In practice though there are relatively few abuses given the sheer number of people in America that possess guns. It’s rare enough that when it does happen it generally makes the national news.

With rights come responsibility. If you are going to own a gun you need to take reasonable precautions to insure that it doesn’t fall into the hands of children or other irresponsible individuals. You also have a responsibility to know your local laws concerning armed self-defense. You have a responsibility to seek appropriate training with your firearm so that you do not represent a danger to yourself or other innocents.  This is not usually mandated by law, and in a perfect world it wouldn’t need to be; people would simply understand the need and act reasonably, responsibly. I’m not holding my breath…

I’m digressing- so what justifies the use of lethal force? First off understand that I am not a lawyer or officer of the court, and I am not qualified to give legal advice. It is your responsibility to consult your local laws and ordinances. That being said-

In most places the use of potentially lethal force is only authorized when it is so important to stop someone from what they are doing that whether or not they die as a result of being ‘stopped’ is a secondary consideration.  What would make stopping someone so important? Generally if they present an immediate threat of death or grave bodily injury to yourself or another innocent person. Let’s break that down-

An imminent or immediate threat means that the person has the capability to follow through on the threat and is in close enough proximity to the object of that threat to carry it out. An unarmed person saying, “I’ll kill you!” does not necessarily constitute an immediate threat of death or grave bodily injury. A person with a potentially lethal weapon in their hand saying it may constitute an immediate threat.
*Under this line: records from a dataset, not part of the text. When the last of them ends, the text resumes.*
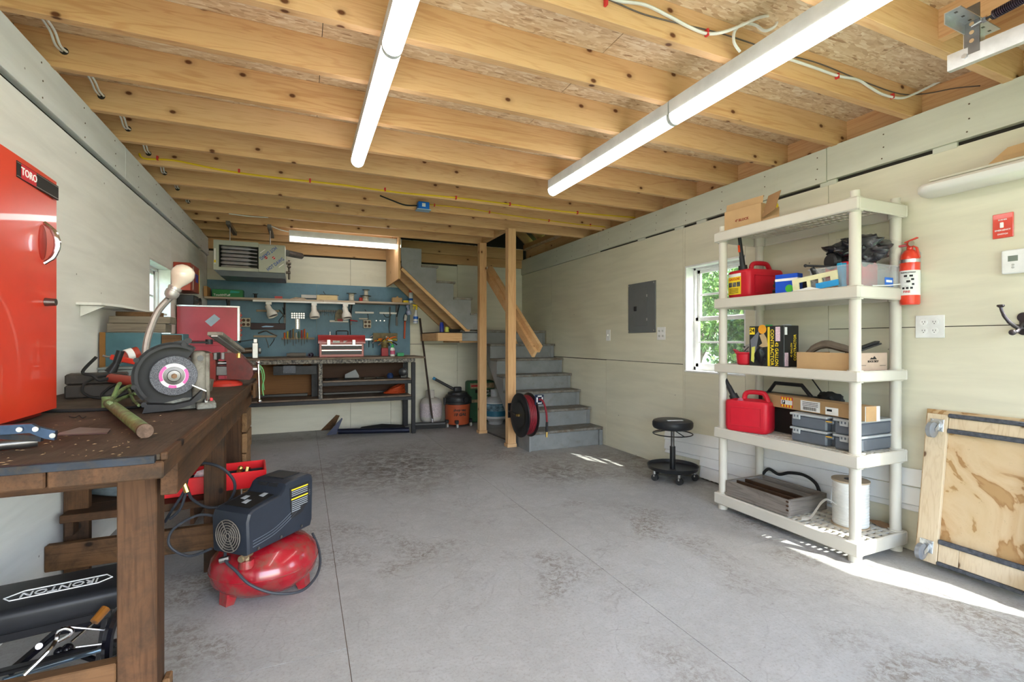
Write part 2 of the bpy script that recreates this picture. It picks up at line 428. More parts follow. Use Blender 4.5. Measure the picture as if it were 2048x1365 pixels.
wl_ = wall_x('wall_left', XL, -1, HL,
    [(YF, 1.73, 0, 2.06), (1.73, 4.168, 0, 2.06), (4.168, 5.45, 0, 2.062), (5.45, YB, 0, 2.065)],
    [(YF, 3.6, 2.078, 2.272), (3.6, 6.0, 2.078, 2.27), (6.0, YB, 2.07, 2.262)], WHITE_W, WHITE_B, DARK)
# nails and blocks showing in the gap under the right header board
nb = MB()
for y in (1.35, 1.93, 2.35, 2.95, 3.2, 3.7):
    nb.box(XR-.002, XR+.012, y-.05, y+.05, 2.045, 2.075)
P(wr, 'filler_block', nb, CREAM2, kind='stuff')
nb = MB()
for y in [1.25+.37*k for k in range(12)]:
    for z in (2.1, 2.16, 2.23):
        nb.cyl((XR-.0195, y+.01*math.sin(z*90), z), (XR-.0175, y+.01*math.sin(z*90), z), .004, seg=6)
for y in [.9+.42*k for k in range(14)]:
    for z in (2.1, 2.17, 2.24):
        nb.cyl((XL+.0175, y+.01*math.sin(z*70), z), (XL+.0195, y+.01*math.sin(z*70), z), .004, seg=6)
P(wr, 'nail_head', nb, mat('rust_nail', (.12, .08, .05), .7), kind='stuff')
# back wall
wb = ST('wall_back', (1, YB, 0))
P(wb, 'studs_and_sheathing', MB().box(XL-.14, XR+.14, YB+.016, YB+.14, -.02, 4.6), DARK)
for p in [(XL, .55, 0, 2.13), (.55, 1.05, 0, 2.13), (1.05, 1.95, 1.06, 2.13), (1.05, 1.95, 0, 1.057), (1.95, XR, 0, 2.16)]:
    P(wb, 'panel', MB().box(p[0]+.0015, p[1]-.0015, YB, YB+.0155, p[2]+.0015, p[3]-.0015), painted_ply('cream_painted_plywood_back', (.68, .655, .54), axis='x', dirt=.32) if p[0] == XL else bpy.data.materials['cream_painted_plywood_back'])
P(wb, 'plate', MB().box(XL, XR, YB-.03, YB+.015, 2.15, 2.27), PINE_D['x'])
P(wb, 'plate', MB().box(XL, XR, YB-.03, YB+.015, 2.275, 2.42), PINE_D['x'])
# front wall with the open garage doorway (behind the camera)
wf = ST('wall_front', (1, YF, 0))
mb = MB()
for r in cut_rect(XL-.14, XR+.14, -.02, 4.6, [(-.75, 2.35, -.1, 2.12)]): mb.box(r[0], r[1], YF-.14, YF, r[2], r[3])
P(wf, 'panel', mb, CREAM)
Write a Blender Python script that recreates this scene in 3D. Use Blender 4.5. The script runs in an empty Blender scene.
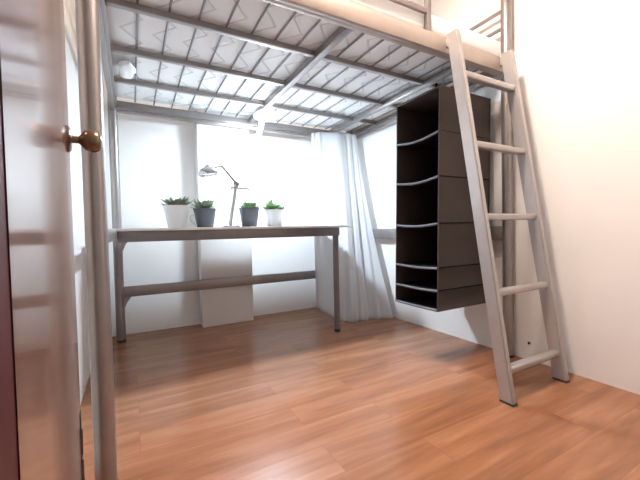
import bpy, bmesh, math, random
from mathutils import Vector, Matrix
S = bpy.context.scene
COL = S.collection
random.seed(7)
R = math.radians

# ------------------------------------------------------------------ helpers
def link(name, bm, mat, parent=None, sharp=40):
    me = bpy.data.meshes.new(name)
    bmesh.ops.recalc_face_normals(bm, faces=bm.faces)
    for f in bm.faces:
        f.smooth = True
    for e in bm.edges:
        if len(e.link_faces) == 2 and e.calc_face_angle(0) > R(sharp):
            e.smooth = False
    bm.to_mesh(me); bm.free()
    me.materials.append(mat)
    o = bpy.data.objects.new(name, me)
    COL.objects.link(o)
    if parent is not None:
        o.parent = parent
        if parent.type == 'EMPTY':      # the mesh is modelled in room coordinates
            o.matrix_parent_inverse = Matrix.Translation(-Vector(parent.location))
    return o

def thing(name, label, cat, loc, group=None):
    o = bpy.data.objects.new(name, None)
    o.empty_display_size = .05
    COL.objects.link(o)
    o.location = loc
    return tag(o, label, cat, group)

def tag(o, label, cat, group=None):
    o['label'] = label; o['category'] = cat
    if group: o['group'] = group
    return o

def struct(name, bm, mat, parent=None):
    o = link(name, bm, mat, parent)
    if parent is None: o['kind'] = 'structure'
    return o

def box(bm, x0, x1, y0, y1, z0, z1, bev=0.0, M=None, seg=2):
    r = bmesh.ops.create_cube(bm, size=1.0)
    vs = r['verts']
    for v in vs:
        v.co = Vector(((x0+x1)/2+v.co.x*(x1-x0), (y0+y1)/2+v.co.y*(y1-y0), (z0+z1)/2+v.co.z*(z1-z0)))
    if M is not None:
        for v in vs: v.co = M @ v.co
    if bev > 0:
        es = list({e for v in vs for e in v.link_edges})
        bmesh.ops.bevel(bm, geom=es, offset=bev, segments=seg, affect='EDGES', profile=.5)

def B(*a, **k):
    bm = bmesh.new(); box(bm, *a, **k); return bm

def tube(bm, pts, r, n=14, cap=True):
    pts = [Vector(p) for p in pts]
    rs = r if isinstance(r, (list, tuple)) else [r]*len(pts)
    rings = []
    up = None
    for i, p in enumerate(pts):
        d = (pts[min(i+1, len(pts)-1)] - pts[max(i-1, 0)]).normalized()
        if up is None:
            up = Vector((0, 0, 1)) if abs(d.z) < .9 else Vector((0, 1, 0))
        s = d.cross(up).normalized(); u = s.cross(d).normalized(); up = u
        rings.append([bm.verts.new(p + (s*math.cos(t)+u*math.sin(t))*rs[i]) for t in [2*math.pi*k/n for k in range(n)]])
    for a, b in zip(rings, rings[1:]):
        for k in range(n):
            bm.faces.new((a[k], a[(k+1) % n], b[(k+1) % n], b[k]))
    if cap:
        bm.faces.new(rings[0]); bm.faces.new(rings[-1])

def T(pts, r, **k):
    bm = bmesh.new(); tube(bm, pts, r, **k); return bm

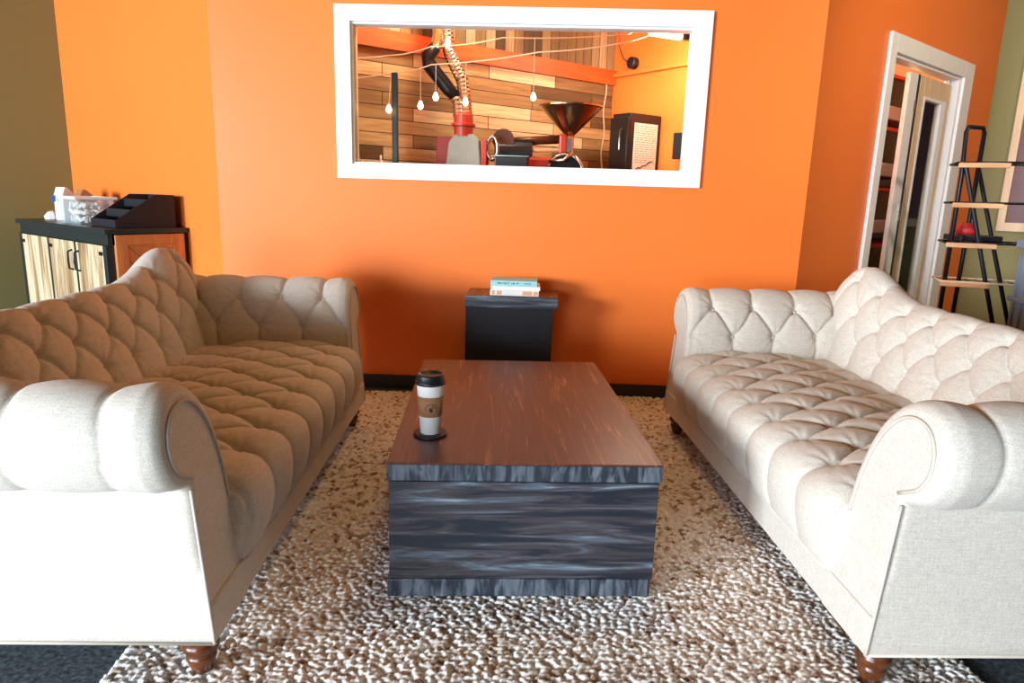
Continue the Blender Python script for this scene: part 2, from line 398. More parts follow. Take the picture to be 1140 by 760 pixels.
# roasting room behind the window
BP = Vector((0.531, 6.002, 0)); A_P = math.radians(38.65); A_O = math.radians(-51.2)
struct('wall_roasting_planks', bx(-2.88, 0.0, 0, 0.08, 0, 2.22), 'planks', loc=BP, rotz=A_P)
struct('wall_roasting_upper_planks', bx(-2.88, 0.0, 0.0, 0.08, 2.22, 3.0), 'planks_v', loc=BP, rotz=A_P)
struct('trim_1', bx(-2.88, 0.0, -0.035, 0, 2.11, 2.225), 'beam', loc=BP, rotz=A_P)
struct('wall_roasting_orange', bx(0.0, 1.06, 0, 0.08, 0, 3.0), 'orange', loc=BP, rotz=A_O)
struct('trim_2', bx(0.0, 1.06, -0.03, 0, 2.17, 2.2), 'orange', loc=BP, rotz=A_O)
struct('wall_roasting_right', bx(1.2, 1.28, Y0+T, 5.22, 0, 3.0), 'orange')
struct('wall_roasting_left', bx(-1.80, -1.74, Y0+T, 4.26, 0, 3.0), 'planks')
struct('ceiling_roasting', prism([(-1.8, Y0+T), (1.28, Y0+T), (1.28, 5.25), (0.55, 6.1), (-1.8, 4.25)], 2, 3.0, 3.05), 'dark_ceiling')
# ------------------------------------------------------------------ point lights of the two back rooms
def point(name, loc, e, c, r=0.05, parent=None):
    l = bpy.data.lights.new(name, 'POINT'); l.energy = e; l.color = c; l.shadow_soft_size = r
    o = bpy.data.objects.new(name, l); COL.objects.link(o); o.location = loc
    if parent: o.parent = parent
    return o

# window on the right olive wall
w2 = bpy.data.objects.new('window_2', None); COL.objects.link(w2); w2['kind'] = 'structure'; w2.location = CR; w2.rotation_euler.z = A_R-PI/2
bm = bmesh.new()
wx0, wx1, wz0, wz1 = 0.19, 1.5, 1.03, 2.45
for a in ((wx0, wx0+0.055, wz0, wz1), (wx1-0.055, wx1, wz0, wz1), (wx0+0.055, wx1-0.055, wz0, wz0+0.07), (wx0+0.055, wx1-0.055, wz1-0.055, wz1)): box(bm, a[0], a[1], -0.03, 0, a[2], a[3])
obj('window_frame', bm, 'oak', w2, bevel=0.003)
obj('window_pane', bx(wx0+0.055, wx1-0.055, -0.012, 0.0, wz0+0.07, wz1-0.055), 'maroon', w2)

# dark wooden wall decoration on the olive wall at far left
t = thing('wall_decoration', 'dark brown wooden sticks hung on the olive wall at the far left', 'decoration', CL+Vector((-0.819*0, 0, 0)), A_L+PI/2)
for k, (a, b) in enumerate((((0.315, 1.905), (0.62, 2.42)), ((0.345, 1.895), (0.70, 2.36)))):
    obj('stick', tube([(a[0], -0.02, a[1]), (b[0], -0.02, b[1])], [0.013, 0.02], 6), 'brown_metal', t)

# ------------------------------------------------------------------ upholstery
def tuft(a, b, A2, B, a0, b0, nrows, amp, e=0.38, parity=0, fade=None, seed=0):
    """a along rows, b across. returns inward depth (>=0) and button list function"""
    P = (a-a0)/A2; Q = (b-b0)/B
    P = P + 0.05*np.sin(a*17+seed)+0.04*np.sin(b*29+a*11+seed*2); 
    Qw = Q + 0.05*np.sin(a*23+seed*3)
    Qc = np.clip(Qw, 0, nrows-1); Pp = P+parity
    p, q = (Pp+Qc)/2, (Pp-Qc)/2
    h = (np.abs(np.sin(PI*p))*np.abs(np.sin(PI*q)))**e
    c = np.minimum(np.abs(np.sin(PI*p)), np.abs(np.sin(PI*q)))
    depth = amp*(1-h) + 0.26*amp*np.exp(-(c/0.13)**2)
    if fade is not None:
        over = np.maximum(Qw-(nrows-1), 0); under = np.maximum(-Qw, 0)
        depth = depth*np.exp(-over*fade[1])*np.exp(-under*fade[0])
    pr, qr = np.round(p), np.round(q); Pb = pr+qr; Qb = pr-qr
    da = (Pp-Pb)*A2; db = (Qw-Qb)*B; r = np.hypot(da, db); ok = (Qb > -0.5) & (Qb < nrows-0.5)
    th = np.arctan2(db, da)
    depth = depth + np.where(ok, 0.7*amp*np.exp(-(r/0.022)**2) + 0.0022*np.sin(th*9+Pb*3+seed)*np.exp(-(r/0.075)**2)*np.minimum(1, r/0.02), 0)
    return depth
def grid_mesh(Pts, close_u=False):
    nu, nv = Pts.shape[:2]; verts = Pts.reshape(-1, 3)
    I = np.arange(nu*nv).reshape(nu, nv)
    A, B_, C_, D = I[:-1, :-1], I[1:, :-1], I[1:, 1:], I[:-1, 1:]
    return verts, np.stack([A, B_, C_, D], -1).reshape(-1, 4)
def np_obj(name, verts, faces, mat, parent, extra=None, smooth=True):
    F = [tuple(int(i) for i in f) for f in faces]+(extra or [])
    o = obj(name, ([tuple(map(float, v)) for v in verts], F), mat, parent)
    o.data.polygons.foreach_set('use_smooth', [smooth]*len(o.data.polygons)); 
    return o
def sweep_loop(prof_fn, S, us, wfun, flip=1):
    pass

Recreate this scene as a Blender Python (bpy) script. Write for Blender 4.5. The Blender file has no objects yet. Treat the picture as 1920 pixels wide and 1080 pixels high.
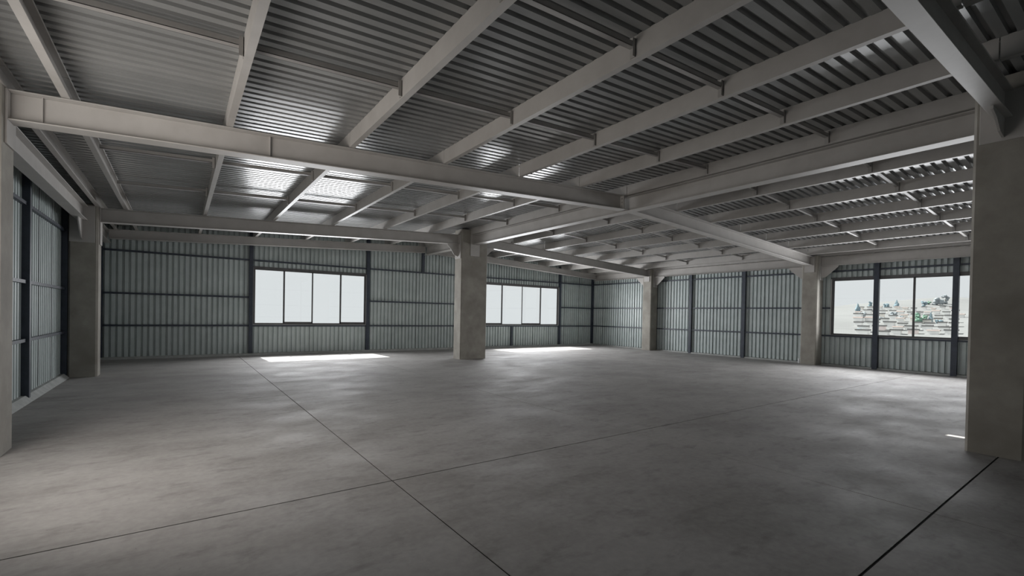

I would imagine that in most places an attacker holding a potentially lethal weapon and threatening to use it would justify lethal force in many cases.

Death is pretty self-explanatory, but what constitutes ‘Grave Bodily Injury?’ Again, definitions vary by local law. In the State of Washington forcible rape constitutes ‘grave bodily harm.’ In other places there are different standards, but typically these are injuries that could create permanent and lasting harm and/or be life-threatening.

So how do you ‘stop’ someone with a lethal weapon? Over the decades police have established that shooting them multiple times in the center of their body will do the trick. A question that is often asked is, “Why can’t you shoot them in the arm or leg?” The answer to that is simple. It’s hard.  Most police shootings happen at distances of five to nine feet- and police still miss 45% of the time on average. This is when they aiming at the largest, least moving target, that being the center of the person’s torso.

This isn’t because they aren’t trained; it’s because shooting at a living, breathing, mobile, hostile person that is intent on killing or causing grave bodily harm is a very different thing than shooting at targets on a range. In an actual shooting situation you will also have an adrenaline dump that can wreck your fine motor control. Every time a shot misses that bullet goes somewhere and hit’s something. It’s not the ‘A-Team’ where bullets evaporate if they miss the target.  The something that they hit could too easily be an innocent bystander. Shooting at relatively thin, fast and erratically moving limbs is a very, very bad idea.

One thing that needs to be clearly stated- the use of lethal force is always the last resort. Your weapon is there in the unlikely event that you find yourself living a worse-case scenario. It is not there in service of your ego, pride or honor. It is there to preserve innocent life. If you want to carry a gun for any other reason than you shouldn’t be carrying a gun.

It is your right as a law-abiding American citizen to choose to employ lethal force in defense of your life- but that right carries with it the responsibility of understanding and complying with your local laws regarding armed self-defense, and insuring that you obtain and maintain a level of training such that you are not a danger to yourself or others.